Tesla Motors Rocketing (Update 1)

Updated from 10:31 a.m. EST to provide analyst comments regarding valuation in the sixth and seventh paragraphs.

NEW YORK ( TheStreet) -- Tesla Motors ( TSLA) shares are like the Energizer Bunny. They just keep going and going.

After reporting blow-out earnings and getting love from Wall Street analysts, the stock is rocketing again this morning, up 11.02% to $77.05.

This is in due in part to a huge short position in the Palo Alto, Calif.-based electric car company. According to Nasdaq.com, as of April 30 (the last date the data is available), the short interest was 27,501,901 shares, good for nearly eight days worth of average volume.

That number has come down from 22.9 days at the end of March, when Tesla pre-announced first quarter earnings, and said it would be profitable on both a non-GAAP and GAAP basis.

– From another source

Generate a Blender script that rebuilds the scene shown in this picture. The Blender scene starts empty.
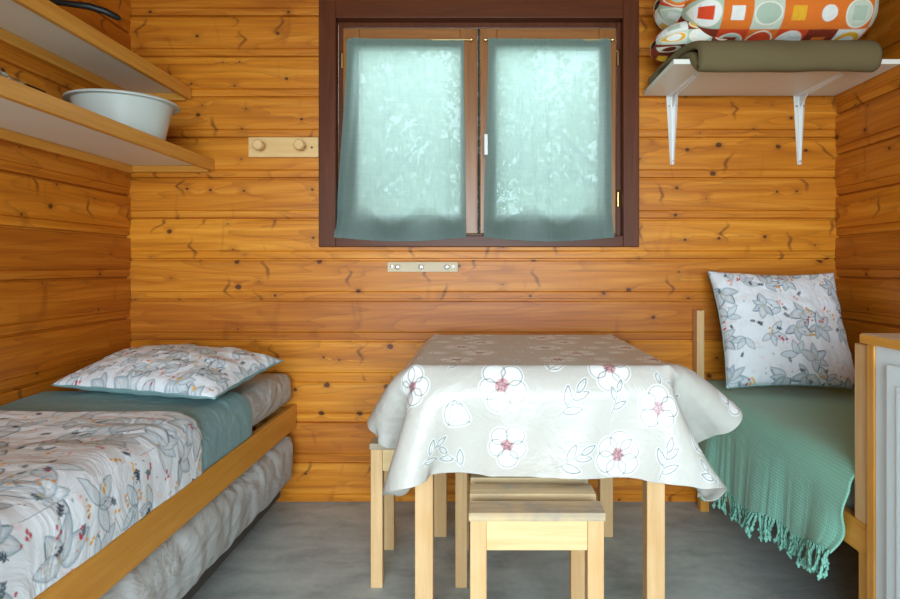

CEO Elon Musk even tweeted that shorts were having a rough go of it in recent weeks.

Even some Wall Street analysts, who are usually a bullish group, have had a hard time justifying the recent run. Merrill Lynch analyst John Lovallo II, who rates shares "underperform" with a $37 price target, noted that Tesla is priced beyond perfection, and has become a momentum name. "We recognize that Tesla is a momentum driven stock, but believe the tides could quickly turn at the first sign of execution hiccups or softening demand," Lovallo wrote in a note after Tesla report earnings.

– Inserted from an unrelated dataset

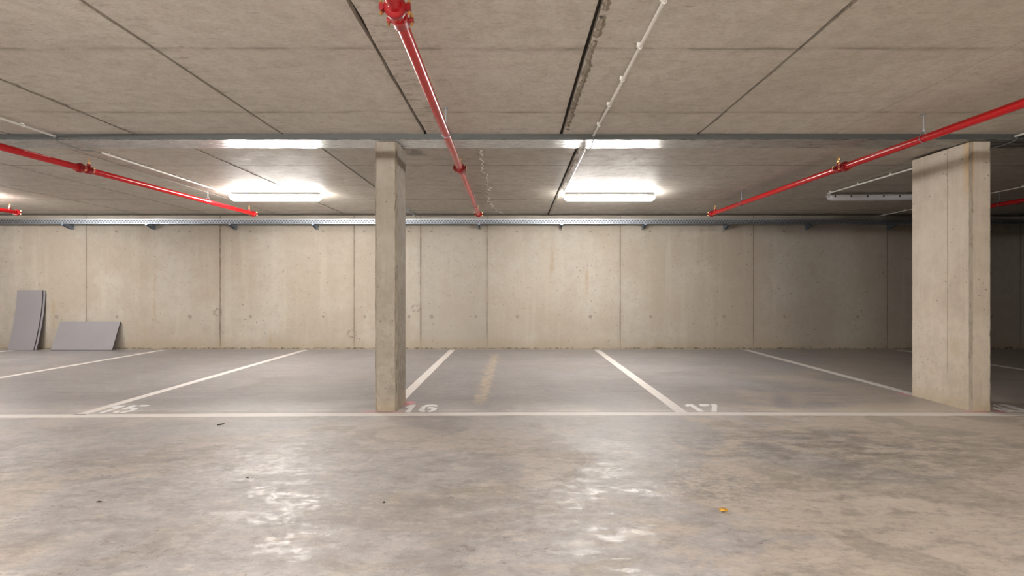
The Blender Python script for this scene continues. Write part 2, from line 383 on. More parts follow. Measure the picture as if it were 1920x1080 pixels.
def box(bm, x0, x1, y0, y1, z0, z1, mi=0, bev=0.0):
    vs = [bm.verts.new((x, y, z)) for x in (x0, x1) for y in (y0, y1) for z in (z0, z1)]
    fs = []
    for a in ((0, 1, 3, 2), (4, 6, 7, 5), (0, 4, 5, 1), (2, 3, 7, 6), (0, 2, 6, 4), (1, 5, 7, 3)):
        f = bm.faces.new([vs[i] for i in a]); f.material_index = mi; fs.append(f)
    if bev:
        es = list({e for f in fs for e in f.edges})
        bmesh.ops.bevel(bm, geom=es, offset=bev, segments=2, affect='EDGES', profile=.6)
    return fs
def tube(bm, pts, r, seg=16, cap=True, mi=0):
    pts = [Vector(p) for p in pts]; rings = []
    for i, p in enumerate(pts):
        t = (pts[min(i+1, len(pts)-1)]-pts[max(i-1, 0)]).normalized()
        up = Vector((0, 0, 1)) if abs(t.z) < .9 else Vector((1, 0, 0))
        a = t.cross(up).normalized(); b = a.cross(t).normalized()
        rr = r[i] if isinstance(r, (list, tuple)) else r
        rings.append([bm.verts.new(p+a*math.cos(2*math.pi*k/seg)*rr+b*math.sin(2*math.pi*k/seg)*rr) for k in range(seg)])
    for i in range(len(rings)-1):
        for k in range(seg):
            f = bm.faces.new((rings[i][k], rings[i][(k+1) % seg], rings[i+1][(k+1) % seg], rings[i+1][k])); f.material_index = mi
    if cap:
        bm.faces.new(rings[0]).material_index = mi; bm.faces.new(list(reversed(rings[-1]))).material_index = mi
def ring(bm, c, axis, R, r, seg=24, sub=8, sweep=2*math.pi, start=0):
    c = Vector(c); axis = Vector(axis).normalized()
    up = Vector((0, 0, 1)) if abs(axis.z) < .9 else Vector((1, 0, 0))
    a = axis.cross(up).normalized(); b = a.cross(axis).normalized()
    full = abs(sweep-2*math.pi) < 1e-6; n = seg if full else seg+1
    rs = []
    for i in range(n):
        t = start+sweep*i/seg; d = a*math.cos(t)+b*math.sin(t)
        rs.append([bm.verts.new(c+d*(R+r*math.cos(2*math.pi*k/sub))+axis*r*math.sin(2*math.pi*k/sub)) for k in range(sub)])
    for i in range(n if full else n-1):
        p, q = rs[i], rs[(i+1) % n]
        for k in range(sub): bm.faces.new((p[k], p[(k+1) % sub], q[(k+1) % sub], q[k]))

# ------------------------------------------------------------------ room shell
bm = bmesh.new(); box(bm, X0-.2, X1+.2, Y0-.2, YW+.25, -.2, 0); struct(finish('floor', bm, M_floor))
bm = bmesh.new(); box(bm, X0-.2, X1+.2, YW, YW+.25, 0, 2.8); wall_back = struct(finish('wall_back', bm, M_wall))
bm = bmesh.new(); box(bm, X0-.2, X1+.2, Y0-.25, Y0, 0, 2.8); struct(finish('wall_front', bm, M_side))
bm = bmesh.new(); box(bm, X0-.25, X0, Y0, YW, 0, 2.8); struct(finish('wall_left', bm, M_side))
bm = bmesh.new(); box(bm, X1, X1+.25, Y0, YW, 0, 2.8); struct(finish('wall_right', bm, M_side))

bm = bmesh.new(); box(bm, 4.52, 4.77, Y0, 4.42, 0, 2.44); struct(finish('wall_light_blocker', bm, M_side))  # added wall out of view, blocks aisle light from the right rear bays
# tie-rod plugs of the shuttering, a cement ring and a recessed plug each
tie_bm = bmesh.new()
ring(tie_bm, (0, 0, 0), (0, 1, 0), .030, .005, 20, 6)
for rr, yy, mi in ((.027, -.002, 1), (.012, -.004, 2)):
    vs = [tie_bm.verts.new((rr*math.cos(2*math.pi*k/20), yy, rr*math.sin(2*math.pi*k/20))) for k in range(20)]
    f = tie_bm.faces.new(vs); f.material_index = mi
M_tie1 = plain('cement_plug_ring', (.36, .31, .25), .9, 0, .2); M_tie2 = plain('cement_plug', (.235, .205, .19), .9, 0, .2); M_tie3 = plain('plug_centre', (.30, .265, .24), .9)
tie0 = finish('tie_hole', tie_bm, [M_tie1, M_tie2, M_tie3], wall_back)
first = True
for (zz, xs) in ((H+(542-434)/F*YW, (-34, 106, 218, 356, 469, 606, 683, 767, 809, 893+17, 969, 1107, 1219, 1357, 1470, 1607, 1722, 1860, 1972)),
                 (H-(594-542)/F*YW, (-34, 106, 219, 356, 470, 606, 684, 767, 809, 892, 970, 1107, 1220, 1358, 1471, 1608, 1722, 1860, 1972))):
    for i, px in enumerate(xs):
        o = tie0 if first else tie0.copy()
        if not first: COL.objects.link(o)
        first = False
        o.location = (DP(px, YW), YW-.0005, zz)
        s = random.uniform(.8, 1.15) if zz < 1 else random.uniform(.65, .8); o.scale = (s, 1, s)

# ceilings: precast slabs with open joints between them
FJ = [px for px in ()]
fj = [(-1.505, 287, 0), (-.5785, 290, 0), (.2965, 290, 1), (1.183, 290, 0), (2.046, 299, 2)]
fx = [k*(ZC-H) for k, _, _ in fj]
fx = [fx[0]-1.2*n for n in (8, 7, 6, 5, 4, 3, 2, 1)]+fx+[fx[-1]+1.2*n for n in range(1, 9)]
fkind = [0]*8+[0, 0, 1, 0, 2]+[2]*8
fx[7] = -2.462*(ZC-H)
rxs = [-1.371*(ZR-H), -.47*(ZR-H), .439*(ZR-H), 1.345*(ZR-H), 2.246*(ZR-H), 3.15*(ZR-H)]
rxs = [rxs[0]-1.2*n for n in (8, 7, 6, 5, 4, 3, 2, 1)]+rxs+[rxs[-1]+1.2*n for n in range(1, 7)]
rkind = [0]*8+[0, 3, 1, 4, 2, 2]+[2]*6
M_cf = ceiling_material('precast_slab_soffit', [fx[8], fx[9], fx[7]], 3.05)
M_cr = ceiling_material('precast_slab_soffit_rear', [rxs[7], -.6], 5.78)
def ceiling(xs, kinds, y0, y1, z, mat):
    bm = bmesh.new(); edges = [X0-.2]+xs+[X1+.2]
    gap = {0: .010, 1: .013, 2: .008, 3: 0.0006, 4: .0006}
    for i in range(len(edges)-1):
        g0 = gap[kinds[i-1]] if i > 0 else 0; g1 = gap[kinds[i]] if i < len(kinds) else 0
        a, b = edges[i]+g0, edges[i+1]-g1
        dz = random.uniform(0, .003) if z == ZC else 0
        n = 60; pl, pr = [], []
        vb, vt = [], []
        for k in range(n+1):           # slab with slightly ragged arrises
            y = y0+(y1-y0)*k/n
            ja = random.uniform(-.002, .003)+(.006 if random.random() < .07 else 0)
            jb = random.uniform(-.002, .003)+(.006 if random.random() < .07 else 0)
            if g0 < .001: ja = 0
            if g1 < .001: jb = 0
            vb.append((bm.verts.new((a+ja, y, z+dz)), bm.verts.new((b-jb, y, z+dz))))
            vt.append((bm.verts.new((a, y, z+.06)), bm.verts.new((b, y, z+.06))))
        for k in range(n):
            bm.faces.new((vb[k][0], vb[k][1], vb[k+1][1], vb[k+1][0]))
            bm.faces.new((vb[k][0], vb[k+1][0], vt[k+1][0], vt[k][0]))
            bm.faces.new((vb[k][1], vt[k][1], vt[k+1][1], vb[k+1][1]))
    box(bm, X0-.2, X1+.2, y0, y1, z+.035, z+.2, 1)
    for x, k in zip(xs, kinds):
        if k == 2: box(bm, x-.0085, x+.003, y0, y1, z+.001, z+.02, 2)
    o = finish('ceiling', bm, [mat, M_dark, M_fill]); return struct(o)
ceil_f = ceiling(fx, fkind, Y0-.2, 4.735, ZC, M_cf)
ceil_r = ceiling(rxs, rkind, 5.0, YW-.012, ZR, M_cr)
# lime-leaking crack across the rear soffit, and rough mortar lips beside two joints
def ribbon(name, pts, wmin, wmax, z, mat, parent, step=.02, jit=.012, skip=.0):
    bm = bmesh.new(); P = [Vector((p[0], p[1], 0)) for p in pts]; seq = []
    for a, b in zip(P[:-1], P[1:]):
        n = max(1, int((b-a).length/step))
        for k in range(n): seq.append(a.lerp(b, k/n))
    seq.append(P[-1]); prev = None; ox = 0
    for p in seq:
        ox = ox*.6+random.uniform(-jit, jit); w_ = random.uniform(wmin, wmax)
        if random.random() < skip: prev = None; continue
        cur = (bm.verts.new((p.x+ox-w_, p.y, z)), bm.verts.new((p.x+ox, p.y, z-w_*.5)), bm.verts.new((p.x+ox+w_, p.y, z)))
        if prev:
            bm.faces.new((prev[0], prev[1], cur[1], cur[0])); bm.faces.new((prev[1], prev[2], cur[2], cur[1]))
        prev = cur
    return finish(name, bm, mat, parent)
def CPt(px, py, z):
    d = (z-H)*F/(VY-py); return ((px-VX)/F*d, d)
M_lime = plain('lime_bloom', (.72, .70, .64), .9, 0, .1)
M_crackd = plain('dark_crack_grit', (.2, .17, .13), .9)
cr = [CPt(x, y, ZR) for x, y in ((899, 279), (904, 300), (909, 325), (915, 345), (917, 368), (922, 385), (931, 395), (942, 401))]
ribbon('ceiling_crack', cr, .003, .012, ZR-.0015, M_lime, ceil_r, .035, .028, .12)
ribbon('ceiling_crack', [(x-.012, y) for x, y in cr], .002, .006, ZR-.001, M_crackd, ceil_r, .03, .02, .3)  # thin darker ribbon beside the lime one
ribbon('mortar_lip', [(fx[10]+.038, -2), (fx[10]+.036, 4.6)], .010, .026, ZC-.001, M_arris, ceil_f, .03, .008, .03)
ribbon('mortar_lip', [(rxs[10]+.03, 5.02), (rxs[10]+.03, 9.6)], .004, .010, ZR-.001, M_arris, ceil_r, .03, .006, .15)
ribbon('mortar_lip', [(fx[7]+.012, 1), (fx[7]+.012, 4.72)], .004, .012, ZC-.001, M_arris, ceil_f, .03, .012, .12)
ribbon('mortar_lip', [(rxs[7]+.0, 5.2), (rxs[7]+.0, 9.6)], .004, .010, ZR-.001, M_arris, ceil_r, .03, .010, .2)

# steel beam: edge plate and glossy underside
beam = thing('steel_beam', 'long grey steel beam plate crossing the ceiling above both columns', 'beam', (0, 4.87, ZB))
bm = bmesh.new(); box(bm, X0, X1, -.142, .145, 0, .022, 0, .003); finish('bottom_plate', bm, M_beam, beam)
bm = bmesh.new(); box(bm, X0, X1, -.1425, -.1325, .004, .051, 0); finish('edge_plate', bm, M_beam_edge, beam)
bm = bmesh.new(); box(bm, X0, X1, -.13, .128, .022, .12, 0); finish('web', bm, M_dark, beam)

# ------------------------------------------------------------------ columns
def column(name, x0, x1, y0, y1, top, label, shim, mat):
    cx, cy = (x0+x1)/2, (y0+y1)/2; t = thing(name, label, 'column', (cx, cy, 0))
    a, b = (x1-x0)/2, (y1-y0)/2; ch = .018; n = 70
    prof = [(-a+ch, -b), (a-ch, -b), (a, -b+ch), (a, b-ch), (a-ch, b), (-a+ch, b), (-a, b-ch), (-a, -b+ch)]
    bm = bmesh.new(); rows = []
    for k in range(n+1):
        z = top*k/n; row = []
        for i, (px, py) in enumerate(prof):
            j = random.uniform(-.002, .002)+(random.uniform(.002, .006) if random.random() < .10 else 0)
            if i in (0, 1, 4, 5): px -= math.copysign(j, px)
            else: py -= math.copysign(j, py)
            row.append(bm.verts.new((px, py, z)))
        rows.append(row)
    for k in range(n):
        for i in range(8):
            f = bm.faces.new((rows[k][i], rows[k][(i+1) % 8], rows[k+1][(i+1) % 8], rows[k+1][i])); f.material_index = 1 if i % 2 else 0
    bm.faces.new(rows[0]); bm.faces.new(rows[-1])
    finish('shaft', bm, [mat, M_arris], t)
    bm = bmesh.new()
    box(bm, -a+.03, a-.03, -b+.02, b-.02, top, shim)
    finish('bearing_pad', bm, M_dark, t)
    return t
column('concrete_column', DP(702, 4.76), DP(744.5, 4.76), 4.76, 5.15, ZB-.008, 'slender square concrete column with chipped edges beside painted number 16', ZB, M_col)
c2 = column('concrete_column', DP(1820, 4.76), DP(1860.5, 4.76), 4.76, 5.48, ZB-.008, 'wide blade-shaped concrete column at the right with pale left face', ZB, M_col2)
# formwork seam, rust run on the broad face and its corner
bm = bmesh.new(); box(bm, -.0968, -.0955, -.11, -.104, .3, 2.37); finish('formwork_seam', bm, M_arris, c2)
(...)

Deutsche Bank analyst Rod Lache is not taking a valuation view on the company, as the stock is not being driven by fundamentals. He notes that "a large part of the current investor base that Tesla has the potential to be significantly disruptive to the automotive industry and massively profitable as a result."

Consumer Reports gave the Model S a near perfect score of 99, citing the car's power, handling and interior, and called it one of the best cars it's ever reviewed.

This epic run will not last forever, but it's clear that shorts are covering, as the electric car company continues to impress consumers and Wall Street alike.